For that reason, the Trixie Averills of the world sometimes thoroughly exasperate each party's major financial contributors.

Take what happened a few weeks ago. A confab of conservative big-money boys in Richmond got together to audition the three candidates for the Republican nomination for governor. When the performance was over, these old-line businessmen put out the word that they thought George Allen was a lightweight who ought to forget about anything so lofty as the governorship.

The result? Zilch. Nada. The Allen bandwagon rolled on. The thumbs-down from Main Street Richmond may turn out to have serious consequences in the general election this fall, if these traditionally GOP contributors withhold their cash or send it instead to Democrat Mary Sue Terry. But in terms of the nomination, their advice to Allen has about as much impact as the pope's did to the Big Three at the Yalta. Stalin, it is said, turned to Franklin Roosevelt and asked dryly, "And how many divisions does the pope have?"

The same principle of force applies here.

How many people can these big contributors turn out to a mass meeting to back Williams?

We know Trixie Averill will get her people there for Allen.

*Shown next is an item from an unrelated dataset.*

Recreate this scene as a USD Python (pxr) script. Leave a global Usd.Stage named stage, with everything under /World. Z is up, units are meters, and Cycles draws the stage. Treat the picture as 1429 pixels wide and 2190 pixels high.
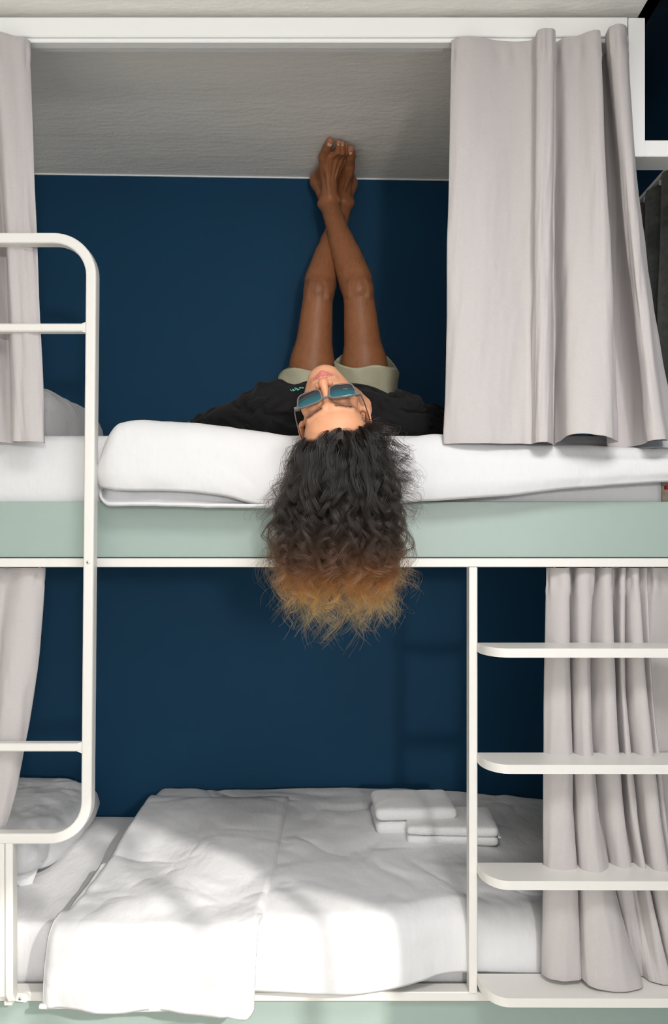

But the big financial contributors are more likely to spend mass meeting day on the golf course, complaining all the while about how the parties never take their advice.

The wonderful thing about grass-roots democracy is that just about anyone can set himself or herself up as a kingmaker for a party nomination.

Labor unions and certain churches and other special-interest groups do it all the time. In the early 1970s, college students backing George McGovern took over the Democratic Party in many localities.

Last year in Rockingham County, a mountain hollow full of folks still upset that the government condemned their families' land in the 1930s organized themselves, overwhelmed the party regulars at the local Democratic mass meeting and helped tip the party's congressional nomination to Steve Musselwhite.

Now, some Virginia Republicans are quaking in fear that followers of Pat Robertson are seizing their party by turning out people by the church busload to back home-schooling advocate Mike Farris for lieutenant governor.

Of course, it's remarkably easy to take over a political party. Getting disinterested people interested enough to do it is the hard part.

After all, you could organize your block, your subdivision, your co-workers or your civic club to march down to one of the party's mass meetings and take it over on behalf of a certain candidate.

But the odds are, you won't.

Instead, the Trixie Averills of the world will make the big decisions for you.